Enhanced Adaptive Dynamic Surface Sliding Mode Control for Optimal Performance of Grid-Connected Photovoltaic Systems

This study presents an enhanced, adaptive, and dynamic surface sliding mode control (SMC), a cutting-edge method for improving grid-connected photovoltaic (PV) system performance. The suggested control approach uses dynamic SMC and adaptive approaches to enhance the robustness and efficiency of a system. Proportional-integral (PI) and SMC, two control systems for maximum power point tracking (MPPT) in PV systems, are compared in this paper. This study finds that the SMC system is a more effective and efficient MPPT approach for PV systems compared to the conventional PI control system. The SMC system's unique feature is the capacity to stabilize grid voltage and attain a modulation index of less than one.

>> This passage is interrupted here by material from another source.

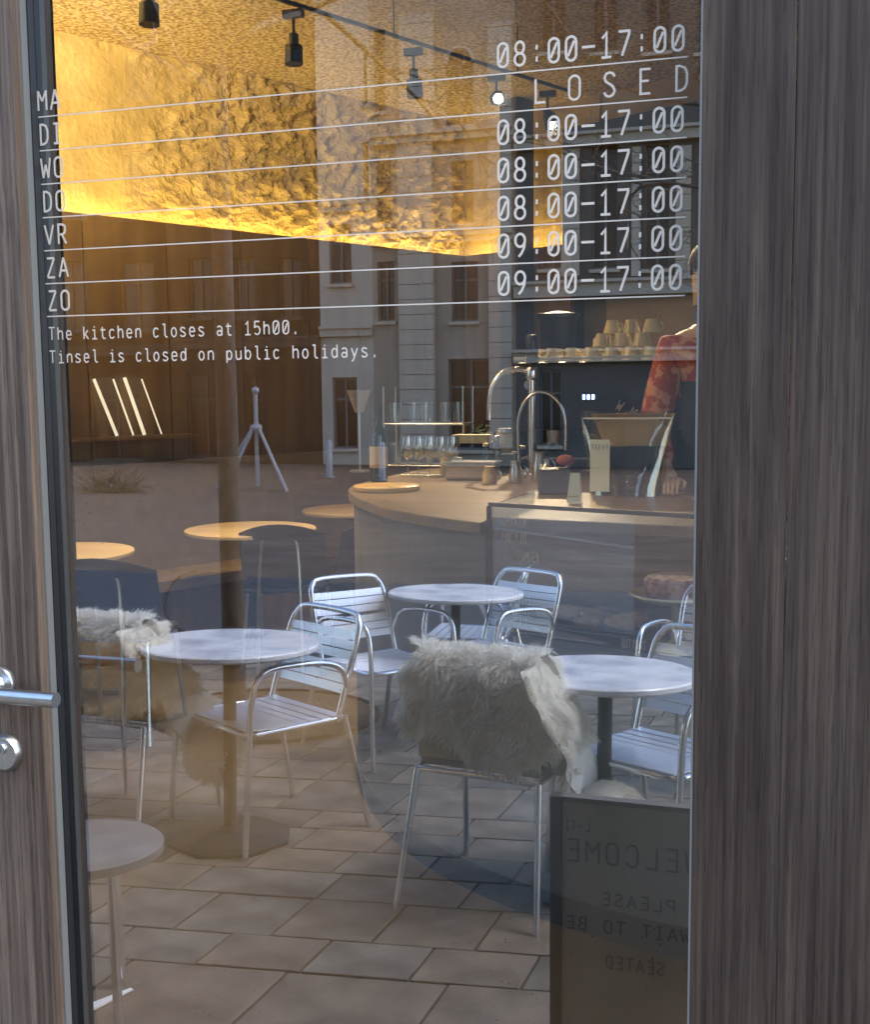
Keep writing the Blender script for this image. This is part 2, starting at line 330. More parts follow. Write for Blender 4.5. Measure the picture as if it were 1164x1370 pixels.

An important component of power electronic system control is the index, which acts as a parameter representing the relationship between the output signal's amplitude and the reference signal's amplitude. The SMC method demonstrates improved robustness, efficiency, and stability, especially in dynamic operating settings with load and solar radiation changes. Compared to the PI control, the SMC exhibits a noteworthy 75% reduction in voltage fluctuations and an improvement in the power output of 5% to 10%. Regarding output power optimization, voltage stability, and accurate current tracking, the SMC system performs better than the PI control system. Furthermore, the SMC technique maintains a modulation index below one and guarantees grid voltage stability, both of which are essential for the efficiency and stability of power electrical systems.